Tuesday, November 8, 2016

finance - Interpreting Fama-French factors for the German stock market


I calculated the Fama-French five factors myself for the German market. Most of my results align well with prior research, except one thing: When i do the calculations for the sub-period from 2011 to 2018, i get a negative mean for the HML factor albeit with a statistically non-significant t-statistic (<0.5). Before that and for the entire period (1990-2018) i get a positive mean and a statistically significant t-statistic (>2).
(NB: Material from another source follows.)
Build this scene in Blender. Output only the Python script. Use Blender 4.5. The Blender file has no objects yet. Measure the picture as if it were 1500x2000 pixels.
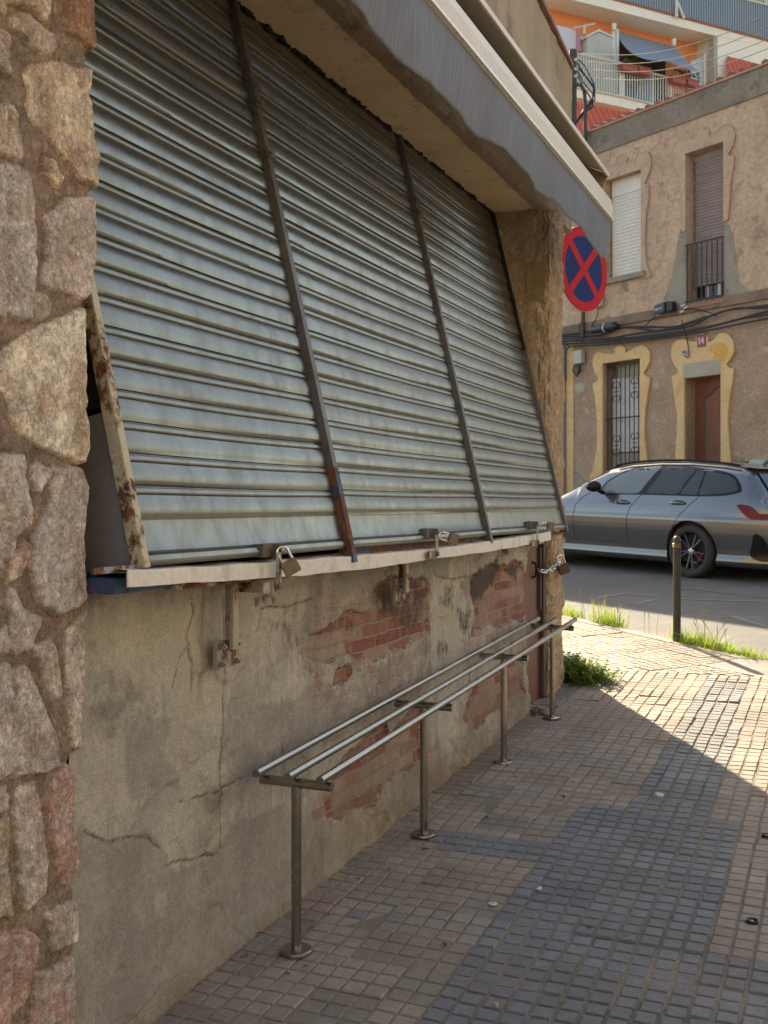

Can that be or am I doing something wrong? How should i interpret a negative HML factor return and what could be the reason for this change? All HML factors I have seen in international studies had a positive mean.


EDIT:


On my factor calculations: I use Thomson Reuters Datastream and followed Schmidt's et al. (2015) recommendation to clean my data from Datastream, but I didn't use their breakpoints. I used the breakpoints suggested by Fama/French (2016): Small is lower 10% of June market cap, big is upper 90% of June market cap. Then, the 30th and 70th percentile of the big group as breakpoints for other variables (HML, RMW, CMA). My book-to-market ratio for June of year $t$ is common equity (WC03501) + deferral taxes (WC03263) of fiscal year end $t-1$ divided by the december market value (MV) of $t-1$. Is there anything wrong with it?


Each June i sort them into big (top 90% aggregated market cap) and small (lower 10%). Independently, i calculate the 30th and 70th percentile breakpoints for the book-to-market ratio based on the big group and sort my companies into three groups: L(ow), M(edium), H(igh). The intersection of these two sorts generate six portfolios: SL, BL, SM, BM, SH, BH. I hold these portfolios from July of year $t$ until June of year $t+1$. Then, i re-sort my portfolios etc.


I calculate the monthly value-weighted returns. HML-return for month $t$ is: $$HML_r = \frac{r_{SH} + r_{BH}}{2} - \frac{r_{SL} + r_{BL}}{2}$$



EDIT:


On what stocks I exclude: As I said, I use Schmidt's et al (2015) paper to clean my data, both their static screens and their dynamic screen. I exclude companies with a lower market capitalization than 5 million euros though and i exclude all financial companies (SIC code between 6000 and 6999). Furthermore, to be included in my June sort of year $t$, i demand from the company to have all the return and the market value data from July of year $t$ until June of year $t+1$. I know that not all researchers do it like this, but some do (like Hanauer et al (2011)) and i think it's better to have more balanced portfolios like that.